**Stated exercise**. Wherever "scene" appears in a line, copy that line.

**Given data**.
▽
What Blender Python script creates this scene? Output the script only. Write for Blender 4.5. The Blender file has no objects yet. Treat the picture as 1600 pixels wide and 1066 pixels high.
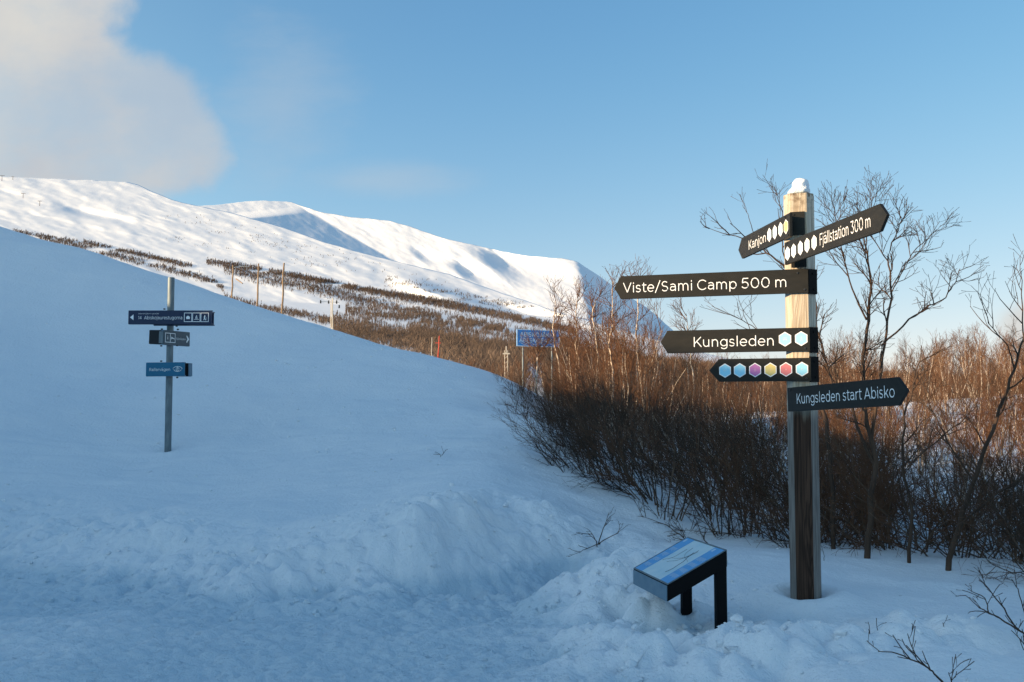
import bpy, math, random
import numpy as np
from mathutils import Vector, Matrix, Quaternion

# ---------------------------------------------------------------- camera, sky, sun, exposure
sc = bpy.context.scene
COL = sc.collection
PITCH = math.atan(104 / 1600.0)
EYE = 1.6
F = 1600.0                                   # focal length in pixels of the 1600 px wide photograph
cam_d = bpy.data.cameras.new('camera')
cam_d.lens = 36.0; cam_d.sensor_width = 36.0; cam_d.clip_end = 60000; cam_d.clip_start = 0.05
cam = bpy.data.objects.new('camera', cam_d); COL.objects.link(cam)
cam.location = (0, 0, EYE); cam.rotation_euler = (math.pi / 2 + PITCH, 0, 0)
sc.camera = cam

SUN_EL = math.radians(11.3)
SUN_AZ = math.atan2(-0.93, -0.36)            # clockwise from +Y
SDIR = Vector((math.sin(SUN_AZ) * math.cos(SUN_EL), math.cos(SUN_AZ) * math.cos(SUN_EL), math.sin(SUN_EL)))
sd = bpy.data.lights.new('sun', 'SUN'); sd.energy = 4.2; sd.angle = math.radians(0.5); sd.color = (1.0, 0.73, 0.44)
sun = bpy.data.objects.new('sun', sd); COL.objects.link(sun)
sun.rotation_euler = (-SDIR).to_track_quat('-Z', 'Y').to_euler()

sc.view_settings.view_transform = 'Standard'
sc.view_settings.look = 'None'
sc.view_settings.gamma = 1.0
sc.view_settings.use_curve_mapping = False
sc.view_settings.exposure = 1.05
sc.cycles.use_denoising = True
sc.cycles.max_bounces = 5
sc.cycles.diffuse_bounces = 3
sc.cycles.transparent_max_bounces = 4

world = bpy.data.worlds.new('World'); sc.world = world; world.use_nodes = True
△
**Written solution**.
What Blender Python script creates this scene? Output the script only. Write for Blender 4.5. The Blender file has no objects yet. Treat the picture as 1600 pixels wide and 1066 pixels high.
sc = bpy.context.scene